Find Dist. b/w 2 Points in 3D Space incl. Time Dim.

[zepp0814]

so i am hoping that all of you are familiar with the fact that a basic way of finding the distance between two points in 3d space is a^2+b^2+z^2=c^2. anyway i wanted to know in the equation ds^s=dx^2+dz^2+dy^2-(cdt)^2 does this show the distance between two points in in 3-d space including 1 time Dimension or does it show something different. also is this is the distance between 2 point then is there a unit of measurement of is the distance really something like -3.45E17.

 

[Mentz114]

This

ds^s=dx^2+dz^2+dy^2-(cdt)^2

is also called the proper-interval, and for points (4D points) that can be joined by a light-beam the proper-distance is negative ( using your metric equation).

It is important because we identify it with the time ticked on a clock while traveling along a curve.

It is invariant under the Poincare group of transformations - i.e. Lorentz boosts, 3d rotations and 4d translations.

As you've written it, the unit of ds is length, but if you divide through by c², the unit is time.
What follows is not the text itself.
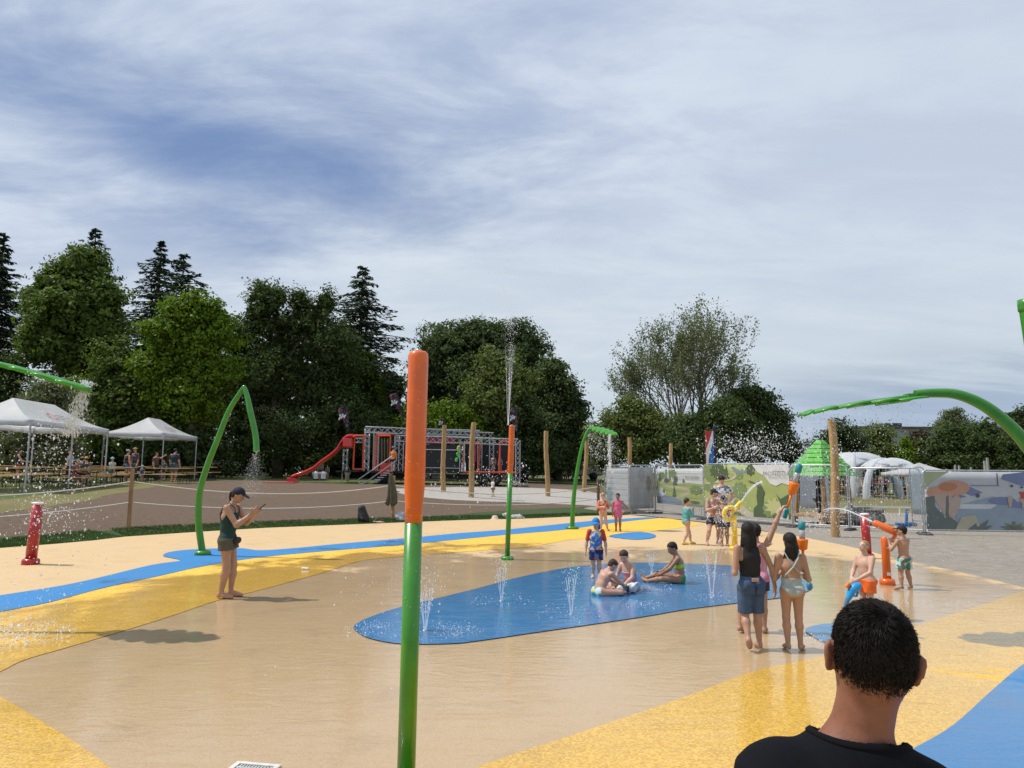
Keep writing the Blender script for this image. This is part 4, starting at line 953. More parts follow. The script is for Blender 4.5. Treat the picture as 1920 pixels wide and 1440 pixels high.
blob_obj('shoe_pair', 'dark shoes left on the pad edge behind the girl in the pink dress', 'shoes', GT(1176, 965), [pr_cone((-0.15, 0, 0.05), (0.05, 0, 0.05), 0.05, 0.05), pr_cone((0.1, 0.05, 0.06), (0.3, 0, 0.05), 0.05, 0.06)], M_NAVY)
# ------------------------------------------------------------------ tall wooden posts
M_GREYW = mat('weathered_grey_wood', (0.30, 0.29, 0.26), 0.9, 0.3, 4)
def wood_post(label, px0, top, px1, base, w, Y=None, base_z=None):
    b = GT(px1, base) if Y is None else AT(px1, base, Y)
    if Y is not None: b.z = tz(b.x, b.y)
    Y = b.y; tpp = AT(px0, top, Y); r = px_r(w/2, Y); n = 9; P = []
    ph = random.random()*6; ph2 = random.random()*6
    for i in range(n):
        u = i/(n-1); q = Vector((0, 0, -0.3)).lerp(tpp-b, u); q += Vector((math.sin(u*5+ph)*0.35*r, math.sin(u*4+ph2)*0.3*r, 0)); P.append(q)
    c = catmull(P, 3); m = MB(); m.tube(c, [r*(1.06-0.16*i/len(c)+0.05*math.sin(i*1.7+ph)) for i in range(len(c))], 14)
    o = tag(m.build('wooden_post', M_GREYW if w < 6 else M_WOOD), label, 'wooden post', 'tall peeled wooden posts'); o.location = b; return o
wood_post('peeled wooden post left of centre in front of the black trailer panel', 832, 797, 832, 923, 9)
wood_post('crooked peeled wooden post in the gravel, second from the left', 889, 792, 881, 933, 10)
wood_post('peeled wooden post in the gravel between distant pole and leaf shower', 1025, 808, 1026, 931, 9)
wood_post('peeled wooden post behind the leaf shower stem', 1099, 826, 1096, 923, 8)
wood_post('peeled wooden post sticking up behind the grey fence panels', 1179, 820, 1180, 915, 8, Y=36)
wood_post('slim peeled post sticking up behind the park banner', 1257, 831, 1258, 918, 7.5, Y=38)
wood_post('thick peeled wooden post standing in the sand before the green hut', 1557.5, 787, 1571, 1009, 15)
for i, (px, tp_, w, pb) in enumerate([(1791, 872, 4, 1793), (1798, 873, 4, 1794), (1821, 876, 4, 1822), (1846, 864, 5, 1845), (1851, 858, 5, 1852), (1775, 879, 4, 1775), (1893, 881, 4, 1893)]):
    wood_post('thin grey palisade pole above the beach banner, '+('leftmost but one', 'third from the left', 'fourth from the left', 'fifth and tallest but one', 'sixth from the left', 'leftmost', 'far right one')[i], px, tp_, pb, 915, w, Y=40+i*0.4)
# ------------------------------------------------------------------ tents, tables, benches
M_TENT = mat('tent_fabric', (0.76, 0.78, 0.81), 0.6, 0.06, 2.0, trans=0.5)
def canopy_tent(label, near, axis, L, Wd, logo=True, hE=2.35, hP=3.35, m=M_TENT, val=0.24, group='white pop-up canopy tents', legs=True):
    near = Vector(near); ax = Vector(axis).normalized(); sx = Vector((-ax.y, ax.x))      # sx: to the left
    if sx.x > 0: sx = -sx
    z0 = min(tz(near.x, near.y), tz(near.x+ax.x*L, near.y+ax.y*L)); z0 = (tz(near.x, near.y)+tz(near.x+ax.x*L, near.y+ax.y*L))/2
    t = thing('canopy_tent', label, 'canopy tent', (near.x, near.y, z0), group=group)
    def W3(u, v, z): p = sx*u+ax*v; return Vector((p.x, p.y, z))
    c = Wd/2; pk = [(c, c), (c, L-c)]
    m_ = MB()
    def patch(e0, e1, p0, p1):
        rows = []
        for i in range(11):
            s = i/10; g = s**1.45
            rows.append([W3(*(Vector(e0).lerp(Vector(e1), j/8)*(1-s)+Vector(p0).lerp(Vector(p1), j/8)*s), hE+(hP-hE)*g-0.05*math.sin(PI*s)*math.sin(PI*j/8)) for j in range(9)])
        m_.grid(rows)
    C = [(0, 0), (Wd, 0), (Wd, L), (0, L)]
    patch(C[0], C[1], pk[0], pk[0]); patch(C[2], C[3], pk[1], pk[1]); patch(C[1], C[2], pk[0], pk[1]); patch(C[3], C[0], pk[1], pk[0])
    m_.build('roof', m, t)
    v_ = MB()
    for i in range(4):
        a, b2 = C[i], C[(i+1) % 4]; v_.grid([[W3(*Vector(a).lerp(Vector(b2), j/12), z-0.02*math.sin(j*1.3)*(z < hE)) for j in range(13)] for z in (hE, hE-val)])
    v_.build('valance', m, t, solid=0.006)
    if legs:
        nl = 3 if L > 5 else 2
        for u in (0.03, Wd-0.03):
            for k in range(nl):
                v = 0.03+(L-0.06)*k/(nl-1); p = W3(u, v, 0); g = tz(near.x+p.x, near.y+p.y)-z0
                MB().box((p.x, p.y, (hE-0.05+g)/2), (0.05, 0.05, hE-0.05-g)).build('leg', M_ALU, t)
        s_ = MB()
        for u in (0.04, Wd-0.04):
            for k in range(6): s_.tube([W3(u, L*k/6, hE-0.1 if k % 2 else hE-0.4), W3(u, L*(k+1)/6, hE-0.4 if k % 2 else hE-0.1)], 0.012, 4)
        s_.build('scissor_frame', M_ALU, t)
    if logo:
        lg = MB(); 
        def R(u, v, up=0.012):  # right hand roof face, u along ridge 0..1, v up the slope
            e = Vector((0, L)).lerp(Vector((0, 0)), 1-u); p = Vector(pk[1]).lerp(Vector(pk[0]), 1-u); s = v; q = e*(1-s)+p*s
            return W3(q.x, q.y, hE+(hP-hE)*s**1.45+0.03)+Vector((-sx.x, -sx.y, 0))*up
        for a in range(14):
            a0, a1 = a/16*2*PI, (a+1)/16*2*PI
            lg.face([R(0.42+0.05*math.cos(a0), 0.42+0.15*math.sin(a0)), R(0.42+0.05*math.cos(a1), 0.42+0.15*math.sin(a1)), R(0.42+0.035*math.cos(a1), 0.42+0.10*math.sin(a1)), R(0.42+0.035*math.cos(a0), 0.42+0.10*math.sin(a0))])
        lg.build('red_emblem', mat('logo_red', (0.42, 0.05, 0.06), 0.6), t, fixn=False)
        lt = MB()
        for k, w in enumerate((0.16, 0.20, 0.12)): lt.face([R(0.50, 0.52-k*0.08), R(0.50+w, 0.52-k*0.08), R(0.50+w, 0.495-k*0.08), R(0.50, 0.495-k*0.08)])
        lt.build('printed_lines', mat('logo_dark', (0.10, 0.09, 0.12), 0.6), t, fixn=False)
    return t
canopy_tent('large white canopy tent at the left edge with a red emblem', (-18.15, 26.8), (-0.10, 0.99), 6.4, 3.3, hE=2.66, hP=3.62)
canopy_tent('smaller white canopy tent to the right of the large one', (-18.85, 38.6), (-0.07, 0.99), 4.9, 3.2, hE=2.60, hP=3.52)
def table(name, label, loc, rz, top_h, wd, group, L=2.2):
    t = thing(name, label, 'table' if top_h > 0.6 else 'bench', loc, rz, group)
    MB().box((0, 0, top_h-0.015), (L, wd, 0.03), bev=0.004).build('table_top' if top_h > 0.6 else 'seat', M_PLANK, t)
    for s in (-1, 1):
        m = MB()
        for q in (-1, 1): m.tube([(s*(L/2-0.3), q*wd*0.42, 0), (s*(L/2-0.3), q*wd*0.36, top_h-0.03)], 0.016, 6)
        m.tube([(s*(L/2-0.3), -wd*0.38, top_h*0.45), (s*(L/2-0.3), wd*0.38, top_h*0.45)], 0.012, 6); m.tube([(s*(L/2-0.3), 0, top_h*0.45), (s*(L/2-0.65), 0, top_h-0.03)], 0.012, 6)
        m.build('leg', M_BLK, t)
    return t
T0 = table('beer_table', 'long varnished beer table under the white canopy tents', (0, 0, 0), 0, 0.77, 0.5, 'beer tables under the white tents')
B0 = table('beer_bench', 'narrow varnished bench beside a beer table at the tents', (0, 0, 0), 0, 0.47, 0.25, 'benches under the white tents')
first = True
for (x, y, rz, wh) in [(-21.2, 28.2, .05, 'in the front row under the large tent'), (-18.4, 30.2, .0, 'by the middle leg of the large tent'), (-21.3, 30.4, 0.03, 'in the second row under the large tent'), (-21.6, 32.8, 0, 'at the back left of the large tent'), (-18.9, 32.6, .04, 'at the back right leg of the large tent'), (-19.6, 35.2, 0.02, 'between the two white tents'), (-22.4, 35.4, 0.03, 'behind the large tent on the left'), (-17.3, 36.2, 0.0, 'in the open right of the gap between tents'), (-20.4, 38.0, 0, 'in the front row under the smaller tent'), (-22.9, 38.4, 0, 'left of the smaller tent'), (-20.8, 40.8, 0, 'in the middle of the smaller tent'), (-18.2, 41.4, 0.02, 'sticking out right of the smaller tent'), (-24.0, 31.5, 0, 'farthest left in the large tent'), (-24.4, 34.0, 0, 'behind the farthest left table')]:
    for k, (src, dy) in enumerate(((T0, 0), (B0, -0.62), (B0, 0.62))):
        o = src if first and k < 2 else copy_tree(src)
        o['label'] = ('varnished beer table ', 'near side bench of the beer table ', 'far side bench of the beer table ')[k]+wh; yy = y+dy; o.location = (x, yy, tz(x, yy)); o.rotation_euler = (0, 0, rz)
    first = False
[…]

See this thread https://www.physicsforums.com/showthread.php?t=666591

 

[Chestermiller]

so i am hoping that all of you are familiar with the fact that a basic way of finding the distance between two points in 3d space is a^2+b^2+z^2=c^2. anyway i wanted to know in the equation ds^s=dx^2+dz^2+dy^2-(cdt)^2 does this show the distance between two points in in 3-d space including 1 time Dimension or does it show something different. also is this is the distance between 2 point then is there a unit of measurement of is the distance really something like -3.45E17.

If you are talking about calculating the distance between 2 points in 3D space using the 4D spacetime equation, then you are implicitly assuming that the two points lie within the same rest frame, such that dt = 0.

 

[WannabeNewton]

The term distance should be used carefully here. The line element (called first fundamental form in classical differential geometry) measures the arc length of a segment between two points on the curve; in the way you have written it we have an infinitesimal arc length of neighboring points on a curve. This is not the same thing as the distance between two points in 3 - space for which we use a metric. The line element involves the metric tensor.

 

[zepp0814]

thanks

 

[robphy]

This

ds^s=dx^2+dz^2+dy^2-(cdt)^2

is also called the proper-interval, and for points (4D points) that can be joined by a light-beam the proper-distance is negative ( using your metric equation).

ds^2 = ...

I think you mean "joined by a _timelike_ curve"... "the [square-]interval is negative".
When joined by a light-beam, the square-interval is zero.

It is important because we identify it with the time ticked on a clock while traveling along a curve.

..."[minus c^2 multiplied by the square of the] time ticked on a clock while traveling along an _inertial_ curve" between two nearby events.

 

[Mentz114]

ds^2 = ...

I think you mean "joined by a _timelike_ curve"... "the [square-]interval is negative".
When joined by a light-beam, the square-interval is zero.

..."[minus c^2 multiplied by the square of the] time ticked on a clock while traveling along an _inertial_ curve" between two nearby events.

Yes, I expressed my self very badly. I meant to say in the light-cone. Sigh. My apologies to the OP for making such a blue of my answer.